From unions to gays, Gore taking hold of California

By Jill Zuckman, Globe Staff, 2/12/2000

AN JOSE, Calif. - Amid the clinking of cocktail glasses and the sparkling crystal chandeliers, Governor Gray Davis hosted Vice President Al Gore last night at a reception that included just about all who matter in California Democratic politics.

With one exception.

Bill Bradley, the former New Jersey senator and presidential hopeful without the governor's backing, was not invited.

Today, another example of the vice president's clout with the party establishment will be on display. As both candidates speak before the state's Democratic Convention here, the hall will be filled with nearly 2,000 sign-waving Gore devotees.

Bradley was given just 200 passes for his followers.

In the vast Golden State, so crucial to the prospects of any presidential candidate, Bradley is facing what may be his toughest test. The vice president has the backing not only of the state's political leaders, but a rejuvenated labor movement, teachers unions, and gay and lesbian organizations. Each of those groups has extensive get-out-the-vote efforts in place to assist Gore in the March 7 primary.

''All the institutional advantages are there, they're in place,'' said Bill Carrick, a Democratic political consultant who is unaligned in the primary.

This is an electorate that tends to swing wildly and swing late. The same vast institutional forces at Gore's behest could trigger a backlash against the candidate Bradley derides as a creature of the political status quo. And then there is the X-factor: inattentiveness. The weather has been gorgeous here this winter, and few voters have holed up inside their homes watching political debates from Iowa and New Hampshire.

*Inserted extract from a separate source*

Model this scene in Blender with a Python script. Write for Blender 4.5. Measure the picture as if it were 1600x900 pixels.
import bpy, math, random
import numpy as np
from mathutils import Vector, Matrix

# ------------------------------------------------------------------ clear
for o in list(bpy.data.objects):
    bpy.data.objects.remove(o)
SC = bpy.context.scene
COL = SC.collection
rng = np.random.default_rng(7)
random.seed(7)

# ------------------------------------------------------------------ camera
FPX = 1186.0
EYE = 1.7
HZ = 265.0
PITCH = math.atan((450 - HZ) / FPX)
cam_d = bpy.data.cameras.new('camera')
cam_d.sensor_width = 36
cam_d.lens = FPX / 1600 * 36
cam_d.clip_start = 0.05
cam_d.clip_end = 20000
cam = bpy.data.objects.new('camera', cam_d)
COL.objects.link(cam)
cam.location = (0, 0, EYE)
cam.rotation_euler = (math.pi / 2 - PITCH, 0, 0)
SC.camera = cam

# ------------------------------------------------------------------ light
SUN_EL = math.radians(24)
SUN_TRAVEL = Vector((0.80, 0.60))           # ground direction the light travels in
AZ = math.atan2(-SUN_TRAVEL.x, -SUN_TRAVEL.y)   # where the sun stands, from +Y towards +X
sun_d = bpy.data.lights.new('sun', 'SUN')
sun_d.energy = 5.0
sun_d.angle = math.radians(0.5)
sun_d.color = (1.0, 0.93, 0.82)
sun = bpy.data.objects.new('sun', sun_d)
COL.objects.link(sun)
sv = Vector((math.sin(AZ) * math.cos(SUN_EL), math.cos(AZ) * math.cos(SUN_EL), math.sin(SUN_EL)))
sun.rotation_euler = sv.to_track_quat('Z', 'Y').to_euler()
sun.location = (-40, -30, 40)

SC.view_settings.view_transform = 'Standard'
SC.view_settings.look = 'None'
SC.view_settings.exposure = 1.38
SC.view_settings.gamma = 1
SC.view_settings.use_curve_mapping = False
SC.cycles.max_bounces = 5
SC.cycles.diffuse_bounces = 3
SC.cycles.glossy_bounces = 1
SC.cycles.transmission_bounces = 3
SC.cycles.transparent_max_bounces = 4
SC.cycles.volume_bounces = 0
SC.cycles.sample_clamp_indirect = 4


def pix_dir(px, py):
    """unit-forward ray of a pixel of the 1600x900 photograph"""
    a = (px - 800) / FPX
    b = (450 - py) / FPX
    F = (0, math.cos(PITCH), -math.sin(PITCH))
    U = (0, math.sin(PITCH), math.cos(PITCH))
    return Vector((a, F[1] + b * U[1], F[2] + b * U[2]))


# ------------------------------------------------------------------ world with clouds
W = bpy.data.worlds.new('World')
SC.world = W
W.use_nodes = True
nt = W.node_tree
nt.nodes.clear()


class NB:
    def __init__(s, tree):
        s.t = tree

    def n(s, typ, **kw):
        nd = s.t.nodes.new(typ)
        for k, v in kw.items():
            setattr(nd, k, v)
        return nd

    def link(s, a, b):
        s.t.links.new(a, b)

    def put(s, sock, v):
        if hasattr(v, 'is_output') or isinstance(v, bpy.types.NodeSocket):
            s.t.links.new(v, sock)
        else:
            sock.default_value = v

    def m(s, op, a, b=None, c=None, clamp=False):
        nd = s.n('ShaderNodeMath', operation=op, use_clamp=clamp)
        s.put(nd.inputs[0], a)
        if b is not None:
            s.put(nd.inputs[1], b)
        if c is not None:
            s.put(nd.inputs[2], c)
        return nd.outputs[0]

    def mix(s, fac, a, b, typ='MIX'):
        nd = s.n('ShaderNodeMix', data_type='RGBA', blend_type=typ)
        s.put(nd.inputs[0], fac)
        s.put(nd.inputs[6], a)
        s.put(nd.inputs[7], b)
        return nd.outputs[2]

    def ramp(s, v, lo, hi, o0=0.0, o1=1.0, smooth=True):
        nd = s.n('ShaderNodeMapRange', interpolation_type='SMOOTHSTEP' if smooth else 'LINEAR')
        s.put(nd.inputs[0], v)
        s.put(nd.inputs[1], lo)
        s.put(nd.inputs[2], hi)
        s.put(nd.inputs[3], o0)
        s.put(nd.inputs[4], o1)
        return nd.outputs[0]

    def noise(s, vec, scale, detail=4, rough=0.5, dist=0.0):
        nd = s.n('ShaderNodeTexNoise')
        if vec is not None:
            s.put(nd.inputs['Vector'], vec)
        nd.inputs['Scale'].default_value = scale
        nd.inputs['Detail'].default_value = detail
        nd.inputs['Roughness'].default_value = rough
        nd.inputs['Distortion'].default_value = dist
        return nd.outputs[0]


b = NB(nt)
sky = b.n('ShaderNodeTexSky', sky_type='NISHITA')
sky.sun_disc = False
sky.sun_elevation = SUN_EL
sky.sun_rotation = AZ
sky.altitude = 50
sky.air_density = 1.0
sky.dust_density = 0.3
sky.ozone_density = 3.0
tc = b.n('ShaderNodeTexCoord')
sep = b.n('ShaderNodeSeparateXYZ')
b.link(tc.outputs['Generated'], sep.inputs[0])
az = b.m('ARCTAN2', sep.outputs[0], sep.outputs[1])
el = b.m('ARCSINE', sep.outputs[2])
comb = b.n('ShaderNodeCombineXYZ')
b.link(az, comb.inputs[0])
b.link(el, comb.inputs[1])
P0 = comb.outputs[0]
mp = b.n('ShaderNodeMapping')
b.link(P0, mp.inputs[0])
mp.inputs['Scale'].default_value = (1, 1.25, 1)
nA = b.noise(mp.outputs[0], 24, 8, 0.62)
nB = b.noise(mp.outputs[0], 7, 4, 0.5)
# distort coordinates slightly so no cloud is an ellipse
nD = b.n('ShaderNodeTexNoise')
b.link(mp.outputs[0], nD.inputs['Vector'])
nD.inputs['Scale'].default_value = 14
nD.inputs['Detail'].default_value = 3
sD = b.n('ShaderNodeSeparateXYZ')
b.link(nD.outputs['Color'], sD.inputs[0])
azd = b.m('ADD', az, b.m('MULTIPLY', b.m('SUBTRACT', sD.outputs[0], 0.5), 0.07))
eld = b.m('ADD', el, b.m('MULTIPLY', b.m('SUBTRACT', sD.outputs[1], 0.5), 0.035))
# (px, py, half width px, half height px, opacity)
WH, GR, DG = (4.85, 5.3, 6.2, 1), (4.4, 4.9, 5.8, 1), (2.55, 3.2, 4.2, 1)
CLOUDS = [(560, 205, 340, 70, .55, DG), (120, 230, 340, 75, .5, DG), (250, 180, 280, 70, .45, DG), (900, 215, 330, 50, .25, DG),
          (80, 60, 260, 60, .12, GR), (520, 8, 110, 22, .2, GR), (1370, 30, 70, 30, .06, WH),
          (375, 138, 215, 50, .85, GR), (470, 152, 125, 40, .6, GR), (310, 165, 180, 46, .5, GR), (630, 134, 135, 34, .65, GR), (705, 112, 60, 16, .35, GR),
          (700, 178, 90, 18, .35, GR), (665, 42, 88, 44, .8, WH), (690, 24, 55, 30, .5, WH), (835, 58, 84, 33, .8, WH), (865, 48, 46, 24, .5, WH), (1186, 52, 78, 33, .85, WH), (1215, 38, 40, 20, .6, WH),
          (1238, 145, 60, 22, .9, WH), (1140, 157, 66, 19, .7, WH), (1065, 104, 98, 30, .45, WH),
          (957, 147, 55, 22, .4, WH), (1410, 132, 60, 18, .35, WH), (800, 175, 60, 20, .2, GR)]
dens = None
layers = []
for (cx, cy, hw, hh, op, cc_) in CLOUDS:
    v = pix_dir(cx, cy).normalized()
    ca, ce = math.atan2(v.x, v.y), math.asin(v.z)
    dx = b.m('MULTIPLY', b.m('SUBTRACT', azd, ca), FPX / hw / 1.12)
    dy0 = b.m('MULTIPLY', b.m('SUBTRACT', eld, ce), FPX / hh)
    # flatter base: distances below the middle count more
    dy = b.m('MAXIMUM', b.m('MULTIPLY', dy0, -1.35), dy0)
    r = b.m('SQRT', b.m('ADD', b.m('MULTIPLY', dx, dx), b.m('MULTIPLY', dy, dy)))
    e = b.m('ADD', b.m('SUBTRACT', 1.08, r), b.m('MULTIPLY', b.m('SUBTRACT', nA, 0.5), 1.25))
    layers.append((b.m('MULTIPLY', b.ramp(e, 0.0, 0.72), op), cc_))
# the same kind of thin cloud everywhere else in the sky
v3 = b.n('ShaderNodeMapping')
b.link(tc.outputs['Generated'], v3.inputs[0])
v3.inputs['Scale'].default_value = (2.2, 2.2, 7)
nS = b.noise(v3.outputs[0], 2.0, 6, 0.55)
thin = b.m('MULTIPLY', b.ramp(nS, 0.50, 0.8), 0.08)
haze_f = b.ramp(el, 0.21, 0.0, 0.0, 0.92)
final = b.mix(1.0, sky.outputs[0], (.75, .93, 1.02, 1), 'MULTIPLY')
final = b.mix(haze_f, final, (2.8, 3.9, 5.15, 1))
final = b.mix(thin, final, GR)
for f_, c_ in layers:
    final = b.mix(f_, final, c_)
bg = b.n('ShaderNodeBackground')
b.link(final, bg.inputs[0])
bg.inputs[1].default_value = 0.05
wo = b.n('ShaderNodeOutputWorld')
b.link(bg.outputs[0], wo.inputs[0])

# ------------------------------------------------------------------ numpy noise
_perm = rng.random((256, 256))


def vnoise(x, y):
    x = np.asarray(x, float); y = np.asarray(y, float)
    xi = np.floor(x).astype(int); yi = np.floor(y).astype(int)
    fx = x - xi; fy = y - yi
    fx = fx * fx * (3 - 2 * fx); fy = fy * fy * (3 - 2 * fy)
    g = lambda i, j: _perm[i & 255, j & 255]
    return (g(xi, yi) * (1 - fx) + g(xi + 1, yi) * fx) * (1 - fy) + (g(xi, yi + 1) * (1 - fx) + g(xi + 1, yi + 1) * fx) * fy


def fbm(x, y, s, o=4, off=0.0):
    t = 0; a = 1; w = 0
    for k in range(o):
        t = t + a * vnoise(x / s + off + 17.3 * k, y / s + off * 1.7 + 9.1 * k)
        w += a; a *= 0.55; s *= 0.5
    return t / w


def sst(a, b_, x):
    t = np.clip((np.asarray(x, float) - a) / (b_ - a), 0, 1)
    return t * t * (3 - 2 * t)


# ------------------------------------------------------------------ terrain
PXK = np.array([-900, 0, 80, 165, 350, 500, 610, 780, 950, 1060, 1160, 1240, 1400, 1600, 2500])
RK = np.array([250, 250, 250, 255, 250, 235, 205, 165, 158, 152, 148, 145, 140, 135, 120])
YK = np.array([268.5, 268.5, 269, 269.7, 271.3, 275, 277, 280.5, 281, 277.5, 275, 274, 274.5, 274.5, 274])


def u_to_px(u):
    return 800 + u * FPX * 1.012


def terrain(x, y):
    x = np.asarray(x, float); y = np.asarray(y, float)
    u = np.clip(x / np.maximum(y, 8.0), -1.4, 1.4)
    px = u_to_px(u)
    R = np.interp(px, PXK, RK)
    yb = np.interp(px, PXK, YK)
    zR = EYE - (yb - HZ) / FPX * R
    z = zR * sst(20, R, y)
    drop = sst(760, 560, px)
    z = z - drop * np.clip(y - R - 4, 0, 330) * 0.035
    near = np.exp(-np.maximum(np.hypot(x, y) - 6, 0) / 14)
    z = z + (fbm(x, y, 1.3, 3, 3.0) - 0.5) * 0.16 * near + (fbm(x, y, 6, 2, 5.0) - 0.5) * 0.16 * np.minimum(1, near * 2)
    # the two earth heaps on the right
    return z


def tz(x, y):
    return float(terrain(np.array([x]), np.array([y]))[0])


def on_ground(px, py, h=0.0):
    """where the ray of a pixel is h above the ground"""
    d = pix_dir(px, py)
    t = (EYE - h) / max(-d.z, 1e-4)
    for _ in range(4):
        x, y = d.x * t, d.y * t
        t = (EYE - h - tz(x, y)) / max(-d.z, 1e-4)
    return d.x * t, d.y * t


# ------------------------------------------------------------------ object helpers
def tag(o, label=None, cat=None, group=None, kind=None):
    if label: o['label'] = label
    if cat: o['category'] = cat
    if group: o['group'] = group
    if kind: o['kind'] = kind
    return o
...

''Californians really still haven't given a lot of attention to the race,'' said Kam Kawata, a Democratic political consultant working for US Senator Dianne Feinstein. ''That's good news for Bradley because the contests where he didn't do as well as he wanted were harmful, but not a knockout.''

And while Gore has grabbed almost all of the endorsements to be had here, the early struggles of Governor George W. Bush of Texas are a reminder that voters are not always impressed by Very Important People vouching for candidates.

Nevertheless, a recent Field poll showed Bradley with just 19 percent among his best demographic group - people with college and post-collegiate degrees. Even in liberal San Francisco and high-tech Silicon Valley, he is far, far behind Gore, though he has worked hard in Northern California. The poll gave Gore a 40-point lead over his challenger.

Making matters worse, Bradley has gotten far less media attention in recent days than he needs.

''The McCain campaign has taken the oxygen out of the air for the other independent, reform-insurgent candidate,'' said Sherry Bebitch Jeffe, a political analyst at Claremont Graduate University. ''They're both trying to occupy the same ground. Right now, the only one of the two on the radar screen is John McCain.''

Gore's array of organizational backers come with phone banks, direct mail solicitations, and people to go door to door, dropping literature and canvassing.

In San Francisco's gay community, for example, the Alice B. Toklas group, the largest gay and lesbian Democratic club, has endorsed Gore. And the membership has another reason to be fired up as it helps the vice president: It is fighting an anti-gay-marriage initiative on the ballot.

''Gore comes out here very strong, very organized and very well-liked,'' said Robert Barnes, an openly gay Democratic strategist who is helping to derail the so-called Knight ballot initiative.

In fact, California's tradition of controversial propositions has also energized the Latino, African-American, and Asian communities, all of which are behind Gore, according to polls. Referendums to cut off health and education services for illegal immigrants, to prohibit the state from giving preferences based on race, and to move from bilingual education to total English immersion for immigrant children have resulted in a wave of Democratic activism.

The teachers' unions, which have endorsed Gore, are also involved in a fight to make it easier to pass school bond issues. They are spending about $15 million to turn out their 295,000 members and to win support for the initiative.

Besides the California Education Association, the AFL-CIO, the machinists and the American Federation of State, County, and Municipal Employees, among others, have increased their political activity since former governor Pete Wilson tried to stop the unions' ability to spend dues on political activity. All are backing Gore.

''I don't underestimate the potential of the unions,'' said Gale Kaufman, Bradley's senior California adviser. ''Whether it translates into actual votes is another story.''

Indeed, Kaufman is in charge of organizing the teachers' campaign to pass Proposition 26. And while she says she believes teachers will go to the polls, she also says that many will vote for Bradley while voting yes on the initiative.

''The established support that [Gore] has is not anything we were not expecting,'' Kaufman said. ''What it translates into, about excitement about his candidacy, is still unclear to me.''

Still, Bradley only has a little over three weeks to ingratiate himself with the voters here, with the help of a multimillion-dollar advertising purchase will feature, among others, his hottest new celebrity endorsement: Michael Jordan.

''The gap is so great and the time is so short I just don't know whether it can possibly work,'' said Bruce Cain, director of the Institute for Governmental Studies at the University of California at Berkeley.